Pour son premier roman, Dan Nisand fait l’éloge de la morsure et parvient à broder autour du thème, entre banalité et franche originalité. Un roman qui sort les crocs !
On en arrive même à se poser la question : a-t-on jamais éprouvé ce besoin de mordre ? Le besoin de planter les dents dans quelque chose, quoi que ce soit, d’exercer une pression, puis de le déchiqueter et de le réduire à l’état de lambeaux… Eh bien non. Mais il est vrai que Dan Nisand, ou du moins son narrateur, parviendrait presque à nous refiler son étrange addiction. Car ce protagoniste, dont le nom n’est pas mentionné, a développé cette manie dévorante et semble se délecter de l’analyser, sous toutes les coutures : comme si l’acte de mordre devenait un nouveau sens pour l’homme, ou une nécessité inextinguible pour éviter de devenir fou... Les mots s’enchaînent à la perfection, et la banalité des scènes décrites s’éclipse souvent derrière cette bizarrerie, qui reste toujours là, en filigrane. Professeur de son état, le « héros » de Nisand se présente pourtant comme un être ordinaire, débonnaire et sans histoire(s). Mais sa passion pour la morsure semble le démanger depuis toujours, et il finit par se prendre de passion pour son voisin… Ou plus exactement pour le chien du jeune homme, le féroce Ivan.

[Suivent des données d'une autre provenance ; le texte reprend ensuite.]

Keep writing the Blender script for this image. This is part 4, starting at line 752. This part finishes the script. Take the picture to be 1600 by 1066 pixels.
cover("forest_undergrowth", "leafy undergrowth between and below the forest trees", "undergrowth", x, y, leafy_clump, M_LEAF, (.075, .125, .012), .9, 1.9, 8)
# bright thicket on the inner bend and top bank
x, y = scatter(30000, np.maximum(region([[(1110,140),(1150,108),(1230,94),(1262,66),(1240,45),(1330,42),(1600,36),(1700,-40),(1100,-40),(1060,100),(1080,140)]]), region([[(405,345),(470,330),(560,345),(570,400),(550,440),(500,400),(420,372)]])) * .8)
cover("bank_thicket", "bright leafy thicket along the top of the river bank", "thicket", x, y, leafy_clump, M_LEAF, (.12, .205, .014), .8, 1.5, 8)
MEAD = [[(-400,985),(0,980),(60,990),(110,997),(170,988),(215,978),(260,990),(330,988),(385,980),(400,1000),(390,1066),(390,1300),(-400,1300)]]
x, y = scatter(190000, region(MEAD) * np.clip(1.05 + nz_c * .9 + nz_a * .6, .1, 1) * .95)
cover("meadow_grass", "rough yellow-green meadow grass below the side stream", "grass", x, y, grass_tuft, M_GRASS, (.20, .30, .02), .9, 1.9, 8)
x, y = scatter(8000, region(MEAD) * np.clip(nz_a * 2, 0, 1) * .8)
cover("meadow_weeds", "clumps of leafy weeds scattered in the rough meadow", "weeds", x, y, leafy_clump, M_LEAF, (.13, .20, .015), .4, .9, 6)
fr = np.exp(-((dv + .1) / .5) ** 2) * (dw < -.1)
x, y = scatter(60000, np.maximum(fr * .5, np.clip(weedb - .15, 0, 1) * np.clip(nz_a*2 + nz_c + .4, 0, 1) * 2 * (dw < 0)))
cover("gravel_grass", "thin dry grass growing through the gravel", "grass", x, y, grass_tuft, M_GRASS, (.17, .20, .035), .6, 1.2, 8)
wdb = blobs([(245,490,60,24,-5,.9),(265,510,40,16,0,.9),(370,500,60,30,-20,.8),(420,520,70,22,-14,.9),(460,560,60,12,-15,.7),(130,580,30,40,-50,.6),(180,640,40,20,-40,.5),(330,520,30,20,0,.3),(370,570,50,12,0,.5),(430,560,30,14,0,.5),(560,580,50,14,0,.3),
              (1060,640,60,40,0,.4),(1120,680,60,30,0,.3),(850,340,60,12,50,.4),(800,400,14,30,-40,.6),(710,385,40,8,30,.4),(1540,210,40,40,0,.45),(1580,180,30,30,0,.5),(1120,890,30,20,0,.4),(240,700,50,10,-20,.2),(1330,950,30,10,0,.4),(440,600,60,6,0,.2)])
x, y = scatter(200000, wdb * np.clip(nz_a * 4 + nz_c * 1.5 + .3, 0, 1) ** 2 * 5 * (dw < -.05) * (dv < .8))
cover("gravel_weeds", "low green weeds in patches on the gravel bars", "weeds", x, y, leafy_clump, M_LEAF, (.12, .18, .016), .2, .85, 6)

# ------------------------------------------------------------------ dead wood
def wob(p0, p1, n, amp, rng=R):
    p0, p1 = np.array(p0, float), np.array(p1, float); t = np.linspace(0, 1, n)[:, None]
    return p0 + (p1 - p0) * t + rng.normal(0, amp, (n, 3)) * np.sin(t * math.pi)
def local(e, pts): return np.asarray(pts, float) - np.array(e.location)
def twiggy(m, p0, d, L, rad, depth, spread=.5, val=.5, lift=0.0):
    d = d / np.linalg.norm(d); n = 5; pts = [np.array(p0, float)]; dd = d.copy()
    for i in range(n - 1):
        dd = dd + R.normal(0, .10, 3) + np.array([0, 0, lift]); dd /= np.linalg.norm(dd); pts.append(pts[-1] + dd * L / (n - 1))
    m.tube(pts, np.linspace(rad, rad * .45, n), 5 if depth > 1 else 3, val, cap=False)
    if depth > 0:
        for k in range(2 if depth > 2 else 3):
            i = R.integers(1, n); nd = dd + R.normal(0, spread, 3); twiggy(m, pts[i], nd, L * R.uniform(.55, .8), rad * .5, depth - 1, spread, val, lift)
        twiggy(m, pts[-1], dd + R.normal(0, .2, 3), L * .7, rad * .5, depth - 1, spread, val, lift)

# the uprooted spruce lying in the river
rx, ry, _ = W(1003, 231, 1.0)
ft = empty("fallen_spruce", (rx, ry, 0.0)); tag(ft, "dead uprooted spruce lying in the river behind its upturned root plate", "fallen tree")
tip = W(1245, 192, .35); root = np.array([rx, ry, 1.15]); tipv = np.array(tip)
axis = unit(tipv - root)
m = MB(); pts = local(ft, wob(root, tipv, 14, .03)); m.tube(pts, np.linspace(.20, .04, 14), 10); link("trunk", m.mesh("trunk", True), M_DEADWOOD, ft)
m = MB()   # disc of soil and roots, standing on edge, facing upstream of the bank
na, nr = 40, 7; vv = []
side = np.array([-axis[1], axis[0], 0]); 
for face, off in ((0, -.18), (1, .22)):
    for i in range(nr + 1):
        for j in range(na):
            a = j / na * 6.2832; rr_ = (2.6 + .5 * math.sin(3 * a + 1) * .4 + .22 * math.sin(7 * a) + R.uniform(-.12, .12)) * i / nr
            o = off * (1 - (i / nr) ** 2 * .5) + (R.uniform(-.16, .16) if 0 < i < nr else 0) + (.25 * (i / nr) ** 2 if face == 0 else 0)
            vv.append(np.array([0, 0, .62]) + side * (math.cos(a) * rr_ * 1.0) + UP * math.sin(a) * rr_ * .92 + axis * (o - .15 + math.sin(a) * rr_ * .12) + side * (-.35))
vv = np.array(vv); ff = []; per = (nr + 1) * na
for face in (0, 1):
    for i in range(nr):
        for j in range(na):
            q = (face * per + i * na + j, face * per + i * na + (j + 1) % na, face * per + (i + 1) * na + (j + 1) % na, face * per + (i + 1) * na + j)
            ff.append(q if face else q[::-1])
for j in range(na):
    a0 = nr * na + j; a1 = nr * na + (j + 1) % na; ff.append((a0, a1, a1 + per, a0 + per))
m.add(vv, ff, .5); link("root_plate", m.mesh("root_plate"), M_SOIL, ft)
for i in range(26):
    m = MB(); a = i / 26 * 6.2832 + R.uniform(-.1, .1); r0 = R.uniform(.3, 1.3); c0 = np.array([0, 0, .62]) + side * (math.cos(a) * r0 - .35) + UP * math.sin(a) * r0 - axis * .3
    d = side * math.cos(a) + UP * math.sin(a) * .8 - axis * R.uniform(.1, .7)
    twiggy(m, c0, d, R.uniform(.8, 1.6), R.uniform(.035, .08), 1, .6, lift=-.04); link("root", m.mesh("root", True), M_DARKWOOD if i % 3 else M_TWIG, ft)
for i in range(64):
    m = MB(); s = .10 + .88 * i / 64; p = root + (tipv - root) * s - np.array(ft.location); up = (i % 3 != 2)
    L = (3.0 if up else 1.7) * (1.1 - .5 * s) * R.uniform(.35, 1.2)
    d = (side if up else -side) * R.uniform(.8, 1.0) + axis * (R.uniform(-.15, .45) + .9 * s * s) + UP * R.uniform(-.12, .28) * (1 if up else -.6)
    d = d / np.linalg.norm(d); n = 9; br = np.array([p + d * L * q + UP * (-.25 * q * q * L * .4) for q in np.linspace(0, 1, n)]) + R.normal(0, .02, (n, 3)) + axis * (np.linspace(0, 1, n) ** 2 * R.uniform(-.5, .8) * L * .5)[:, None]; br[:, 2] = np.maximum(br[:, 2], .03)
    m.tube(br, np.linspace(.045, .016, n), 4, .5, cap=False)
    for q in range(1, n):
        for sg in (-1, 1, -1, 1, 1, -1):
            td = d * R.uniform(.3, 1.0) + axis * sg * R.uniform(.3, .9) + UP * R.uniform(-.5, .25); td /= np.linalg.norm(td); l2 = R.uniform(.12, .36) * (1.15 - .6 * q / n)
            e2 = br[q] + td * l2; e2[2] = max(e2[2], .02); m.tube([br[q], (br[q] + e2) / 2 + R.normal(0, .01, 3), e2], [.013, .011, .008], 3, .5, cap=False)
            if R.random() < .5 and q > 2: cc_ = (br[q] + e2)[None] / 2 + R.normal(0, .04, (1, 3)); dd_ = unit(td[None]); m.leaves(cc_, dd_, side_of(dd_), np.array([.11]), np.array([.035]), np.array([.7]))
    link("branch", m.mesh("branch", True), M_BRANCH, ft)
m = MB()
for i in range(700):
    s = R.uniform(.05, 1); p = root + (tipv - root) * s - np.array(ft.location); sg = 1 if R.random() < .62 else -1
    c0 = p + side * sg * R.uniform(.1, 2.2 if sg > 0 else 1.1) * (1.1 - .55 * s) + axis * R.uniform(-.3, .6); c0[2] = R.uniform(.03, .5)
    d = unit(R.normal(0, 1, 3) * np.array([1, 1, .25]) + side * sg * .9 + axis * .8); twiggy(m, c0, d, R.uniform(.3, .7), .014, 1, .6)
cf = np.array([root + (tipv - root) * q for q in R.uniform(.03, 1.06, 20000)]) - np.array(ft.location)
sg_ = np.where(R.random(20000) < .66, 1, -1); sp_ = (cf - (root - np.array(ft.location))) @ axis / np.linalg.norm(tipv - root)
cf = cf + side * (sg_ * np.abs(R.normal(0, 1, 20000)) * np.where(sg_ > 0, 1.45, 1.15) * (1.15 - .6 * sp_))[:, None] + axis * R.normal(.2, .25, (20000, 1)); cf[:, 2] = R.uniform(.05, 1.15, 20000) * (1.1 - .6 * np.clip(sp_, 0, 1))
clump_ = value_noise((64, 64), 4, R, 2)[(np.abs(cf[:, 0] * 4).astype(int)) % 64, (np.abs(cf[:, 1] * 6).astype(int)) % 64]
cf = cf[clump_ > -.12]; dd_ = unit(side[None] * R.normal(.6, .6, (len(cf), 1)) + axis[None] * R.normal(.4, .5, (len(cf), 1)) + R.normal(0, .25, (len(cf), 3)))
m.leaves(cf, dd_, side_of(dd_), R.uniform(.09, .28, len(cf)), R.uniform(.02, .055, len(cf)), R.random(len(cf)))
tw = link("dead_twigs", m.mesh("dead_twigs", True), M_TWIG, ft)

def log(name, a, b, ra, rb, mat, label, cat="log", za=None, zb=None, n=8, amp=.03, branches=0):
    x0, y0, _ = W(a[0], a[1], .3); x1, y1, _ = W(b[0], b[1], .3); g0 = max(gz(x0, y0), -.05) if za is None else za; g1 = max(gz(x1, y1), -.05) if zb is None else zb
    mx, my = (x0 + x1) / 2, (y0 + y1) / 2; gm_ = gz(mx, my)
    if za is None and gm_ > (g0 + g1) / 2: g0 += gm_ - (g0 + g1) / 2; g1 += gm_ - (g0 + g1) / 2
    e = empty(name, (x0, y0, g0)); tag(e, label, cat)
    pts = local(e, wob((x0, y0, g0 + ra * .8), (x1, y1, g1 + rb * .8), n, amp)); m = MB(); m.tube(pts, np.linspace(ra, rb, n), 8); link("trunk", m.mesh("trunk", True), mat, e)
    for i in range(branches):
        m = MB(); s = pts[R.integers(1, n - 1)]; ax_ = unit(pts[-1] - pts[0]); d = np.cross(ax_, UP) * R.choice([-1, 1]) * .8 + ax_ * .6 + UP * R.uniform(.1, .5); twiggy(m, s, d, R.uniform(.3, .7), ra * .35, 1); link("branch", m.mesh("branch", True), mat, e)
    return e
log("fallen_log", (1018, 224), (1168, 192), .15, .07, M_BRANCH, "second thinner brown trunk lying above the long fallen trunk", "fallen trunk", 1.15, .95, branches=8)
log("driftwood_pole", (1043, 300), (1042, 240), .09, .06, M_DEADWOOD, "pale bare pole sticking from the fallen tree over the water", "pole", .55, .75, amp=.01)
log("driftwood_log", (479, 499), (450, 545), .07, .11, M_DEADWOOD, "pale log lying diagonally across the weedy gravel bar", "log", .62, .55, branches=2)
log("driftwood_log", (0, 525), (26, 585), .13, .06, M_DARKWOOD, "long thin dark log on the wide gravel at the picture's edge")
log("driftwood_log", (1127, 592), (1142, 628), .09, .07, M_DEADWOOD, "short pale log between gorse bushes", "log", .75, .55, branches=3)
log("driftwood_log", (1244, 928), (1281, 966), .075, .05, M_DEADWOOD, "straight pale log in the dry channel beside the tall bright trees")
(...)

Car Ivan est un formidable rott’, un molosse à la gueule béante et baveuse… et son maître semble ne l’avoir dressé que pour l’attaque ! Le transfert est alors vite fait : et notre narrateur se met à vénérer la Bête sans limite…
Croquez du creux…
Bizarre, vous pensez bizarre ? On dira plutôt surprenant… et formidablement bien construit. Hélas, extraordinairement scolaire, aussi, et d’une écriture soignée – de celle des plus sages écoliers. Dan Nisand n’a pas son pareil pour conter une histoire, on ne saurait dire le contraire : les dernières pages tiennent d’ailleurs atrocement en haleine – et c’est le cas de le dire, tant le monstre Ivan y tient une place de choix. Mais on peut sans ménagement remettre en question une trame pour le moins désuette… Ainsi, si la consistance des personnages compense sans conteste une certaine maigreur – notamment du livre lui-même –, on ne peut que noter l’absence de prise de risque. Reste une sensation intime de déjà-vu, en fin de lecture… Ainsi qu’un constat qui nous fait sourire, alors qu’on vient de suivre une scène finale plus qu’haletante : on s’est mordu l’intérieur de la joue.